>> Begin

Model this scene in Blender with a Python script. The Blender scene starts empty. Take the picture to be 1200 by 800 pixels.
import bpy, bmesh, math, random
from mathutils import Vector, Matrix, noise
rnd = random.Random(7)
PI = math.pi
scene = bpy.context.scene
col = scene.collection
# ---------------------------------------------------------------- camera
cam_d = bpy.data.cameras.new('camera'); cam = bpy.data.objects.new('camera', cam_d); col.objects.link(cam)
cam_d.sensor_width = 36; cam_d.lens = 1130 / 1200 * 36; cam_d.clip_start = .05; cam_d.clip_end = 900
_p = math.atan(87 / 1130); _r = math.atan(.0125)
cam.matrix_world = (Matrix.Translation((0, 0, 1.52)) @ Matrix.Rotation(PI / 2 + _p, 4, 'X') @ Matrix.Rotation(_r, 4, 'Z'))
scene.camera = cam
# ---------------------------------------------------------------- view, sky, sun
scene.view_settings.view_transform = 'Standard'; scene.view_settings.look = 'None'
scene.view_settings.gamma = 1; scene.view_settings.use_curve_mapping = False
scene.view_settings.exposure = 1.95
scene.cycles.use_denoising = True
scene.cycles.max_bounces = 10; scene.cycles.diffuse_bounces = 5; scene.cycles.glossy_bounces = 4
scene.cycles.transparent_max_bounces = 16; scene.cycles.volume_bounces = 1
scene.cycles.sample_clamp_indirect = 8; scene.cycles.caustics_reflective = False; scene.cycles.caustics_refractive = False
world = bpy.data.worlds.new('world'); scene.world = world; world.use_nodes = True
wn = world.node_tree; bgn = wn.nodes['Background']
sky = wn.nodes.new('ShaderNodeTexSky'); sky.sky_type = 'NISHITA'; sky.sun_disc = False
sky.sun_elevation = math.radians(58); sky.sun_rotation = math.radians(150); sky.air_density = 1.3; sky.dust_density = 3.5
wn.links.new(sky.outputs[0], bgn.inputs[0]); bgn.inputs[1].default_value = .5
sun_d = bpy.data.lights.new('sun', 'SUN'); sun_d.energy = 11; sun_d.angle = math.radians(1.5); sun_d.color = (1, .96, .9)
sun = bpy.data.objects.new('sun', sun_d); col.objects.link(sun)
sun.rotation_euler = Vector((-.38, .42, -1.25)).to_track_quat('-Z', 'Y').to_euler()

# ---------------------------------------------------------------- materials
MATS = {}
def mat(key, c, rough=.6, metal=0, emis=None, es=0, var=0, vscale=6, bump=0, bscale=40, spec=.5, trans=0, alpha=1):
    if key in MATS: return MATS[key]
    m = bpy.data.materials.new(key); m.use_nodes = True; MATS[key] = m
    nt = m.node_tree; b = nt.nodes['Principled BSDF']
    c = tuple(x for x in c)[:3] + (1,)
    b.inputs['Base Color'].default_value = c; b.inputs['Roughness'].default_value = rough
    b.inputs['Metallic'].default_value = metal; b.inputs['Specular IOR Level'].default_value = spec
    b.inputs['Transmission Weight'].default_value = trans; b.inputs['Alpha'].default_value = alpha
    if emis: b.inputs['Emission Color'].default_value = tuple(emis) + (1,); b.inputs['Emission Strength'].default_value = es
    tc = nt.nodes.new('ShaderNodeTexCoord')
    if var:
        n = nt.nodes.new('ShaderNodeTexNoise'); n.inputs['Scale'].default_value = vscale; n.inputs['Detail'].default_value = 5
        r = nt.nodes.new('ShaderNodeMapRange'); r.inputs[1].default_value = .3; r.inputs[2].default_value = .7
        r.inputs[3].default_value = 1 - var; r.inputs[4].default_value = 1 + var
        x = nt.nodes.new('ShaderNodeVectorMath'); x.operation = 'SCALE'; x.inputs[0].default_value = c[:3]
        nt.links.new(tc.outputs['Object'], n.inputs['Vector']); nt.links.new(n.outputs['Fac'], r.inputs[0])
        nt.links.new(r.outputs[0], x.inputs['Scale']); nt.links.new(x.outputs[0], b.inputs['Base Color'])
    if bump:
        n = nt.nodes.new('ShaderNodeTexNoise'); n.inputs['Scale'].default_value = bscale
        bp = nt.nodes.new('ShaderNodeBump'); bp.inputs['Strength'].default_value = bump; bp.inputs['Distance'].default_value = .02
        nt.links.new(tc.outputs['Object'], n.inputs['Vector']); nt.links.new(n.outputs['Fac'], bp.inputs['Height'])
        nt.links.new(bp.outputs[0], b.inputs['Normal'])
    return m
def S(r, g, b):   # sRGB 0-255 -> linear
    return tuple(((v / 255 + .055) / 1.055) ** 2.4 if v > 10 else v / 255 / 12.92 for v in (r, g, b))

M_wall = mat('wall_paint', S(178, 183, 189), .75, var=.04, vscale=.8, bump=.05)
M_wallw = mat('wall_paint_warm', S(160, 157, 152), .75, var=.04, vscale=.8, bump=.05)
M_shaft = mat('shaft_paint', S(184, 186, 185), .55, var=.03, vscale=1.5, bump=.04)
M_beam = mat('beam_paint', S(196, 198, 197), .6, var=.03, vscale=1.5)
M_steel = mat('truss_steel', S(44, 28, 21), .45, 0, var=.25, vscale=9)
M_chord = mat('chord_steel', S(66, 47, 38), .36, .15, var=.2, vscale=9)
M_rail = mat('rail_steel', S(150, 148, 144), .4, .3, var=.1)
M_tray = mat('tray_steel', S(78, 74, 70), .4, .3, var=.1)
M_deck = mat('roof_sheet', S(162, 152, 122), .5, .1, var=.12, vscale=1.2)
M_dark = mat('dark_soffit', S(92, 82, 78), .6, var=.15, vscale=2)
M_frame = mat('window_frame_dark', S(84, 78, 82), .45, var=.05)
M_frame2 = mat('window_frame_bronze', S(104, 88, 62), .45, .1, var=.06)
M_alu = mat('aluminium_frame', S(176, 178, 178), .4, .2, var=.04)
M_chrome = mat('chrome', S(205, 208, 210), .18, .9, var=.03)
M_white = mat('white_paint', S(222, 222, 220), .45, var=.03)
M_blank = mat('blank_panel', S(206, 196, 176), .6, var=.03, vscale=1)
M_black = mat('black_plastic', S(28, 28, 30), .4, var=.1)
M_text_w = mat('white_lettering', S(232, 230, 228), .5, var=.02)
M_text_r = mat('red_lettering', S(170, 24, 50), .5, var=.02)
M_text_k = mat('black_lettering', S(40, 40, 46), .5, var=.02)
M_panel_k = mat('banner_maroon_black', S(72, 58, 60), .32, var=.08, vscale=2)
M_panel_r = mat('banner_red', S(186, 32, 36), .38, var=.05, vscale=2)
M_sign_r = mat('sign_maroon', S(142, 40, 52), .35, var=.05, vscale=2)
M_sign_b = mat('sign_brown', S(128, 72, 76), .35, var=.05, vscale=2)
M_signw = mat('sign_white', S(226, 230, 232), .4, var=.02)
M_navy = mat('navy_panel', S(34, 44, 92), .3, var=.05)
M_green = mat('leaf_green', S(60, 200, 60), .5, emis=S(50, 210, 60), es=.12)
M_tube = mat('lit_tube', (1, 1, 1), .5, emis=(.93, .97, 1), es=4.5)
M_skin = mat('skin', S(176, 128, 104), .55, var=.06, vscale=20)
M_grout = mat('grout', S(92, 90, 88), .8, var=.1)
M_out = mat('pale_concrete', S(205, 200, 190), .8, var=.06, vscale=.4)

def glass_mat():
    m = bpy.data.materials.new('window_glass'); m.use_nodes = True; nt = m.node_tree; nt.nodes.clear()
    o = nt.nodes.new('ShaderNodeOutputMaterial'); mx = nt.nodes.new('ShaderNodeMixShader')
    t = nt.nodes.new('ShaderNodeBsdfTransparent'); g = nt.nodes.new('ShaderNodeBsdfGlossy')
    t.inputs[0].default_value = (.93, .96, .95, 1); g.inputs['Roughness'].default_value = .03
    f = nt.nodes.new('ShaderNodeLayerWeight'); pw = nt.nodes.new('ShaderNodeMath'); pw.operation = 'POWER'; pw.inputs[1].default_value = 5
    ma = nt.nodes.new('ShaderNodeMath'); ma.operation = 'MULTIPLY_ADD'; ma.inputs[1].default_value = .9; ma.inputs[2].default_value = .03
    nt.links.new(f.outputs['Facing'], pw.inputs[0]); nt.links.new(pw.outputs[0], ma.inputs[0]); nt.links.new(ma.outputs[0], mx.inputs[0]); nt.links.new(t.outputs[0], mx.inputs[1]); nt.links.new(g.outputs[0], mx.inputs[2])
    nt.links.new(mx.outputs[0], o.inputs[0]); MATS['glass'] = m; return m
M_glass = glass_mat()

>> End

- _Exercise goal_:
Return exactly the lines that run from the top of the listing above to the line containing "Vector((-.38, .42, -1.25)).to_track_quat('-Z', 'Y').to_euler()", please, keeping both end lines and leaving out everything else.

- _Solution for this problem_:
Model this scene in Blender with a Python script. The Blender scene starts empty. Take the picture to be 1200 by 800 pixels.
import bpy, bmesh, math, random
from mathutils import Vector, Matrix, noise
rnd = random.Random(7)
PI = math.pi
scene = bpy.context.scene
col = scene.collection
# ---------------------------------------------------------------- camera
cam_d = bpy.data.cameras.new('camera'); cam = bpy.data.objects.new('camera', cam_d); col.objects.link(cam)
cam_d.sensor_width = 36; cam_d.lens = 1130 / 1200 * 36; cam_d.clip_start = .05; cam_d.clip_end = 900
_p = math.atan(87 / 1130); _r = math.atan(.0125)
cam.matrix_world = (Matrix.Translation((0, 0, 1.52)) @ Matrix.Rotation(PI / 2 + _p, 4, 'X') @ Matrix.Rotation(_r, 4, 'Z'))
scene.camera = cam
# ---------------------------------------------------------------- view, sky, sun
scene.view_settings.view_transform = 'Standard'; scene.view_settings.look = 'None'
scene.view_settings.gamma = 1; scene.view_settings.use_curve_mapping = False
scene.view_settings.exposure = 1.95
scene.cycles.use_denoising = True
scene.cycles.max_bounces = 10; scene.cycles.diffuse_bounces = 5; scene.cycles.glossy_bounces = 4
scene.cycles.transparent_max_bounces = 16; scene.cycles.volume_bounces = 1
scene.cycles.sample_clamp_indirect = 8; scene.cycles.caustics_reflective = False; scene.cycles.caustics_refractive = False
world = bpy.data.worlds.new('world'); scene.world = world; world.use_nodes = True
wn = world.node_tree; bgn = wn.nodes['Background']
sky = wn.nodes.new('ShaderNodeTexSky'); sky.sky_type = 'NISHITA'; sky.sun_disc = False
sky.sun_elevation = math.radians(58); sky.sun_rotation = math.radians(150); sky.air_density = 1.3; sky.dust_density = 3.5
wn.links.new(sky.outputs[0], bgn.inputs[0]); bgn.inputs[1].default_value = .5
sun_d = bpy.data.lights.new('sun', 'SUN'); sun_d.energy = 11; sun_d.angle = math.radians(1.5); sun_d.color = (1, .96, .9)
sun = bpy.data.objects.new('sun', sun_d); col.objects.link(sun)
sun.rotation_euler = Vector((-.38, .42, -1.25)).to_track_quat('-Z', 'Y').to_euler()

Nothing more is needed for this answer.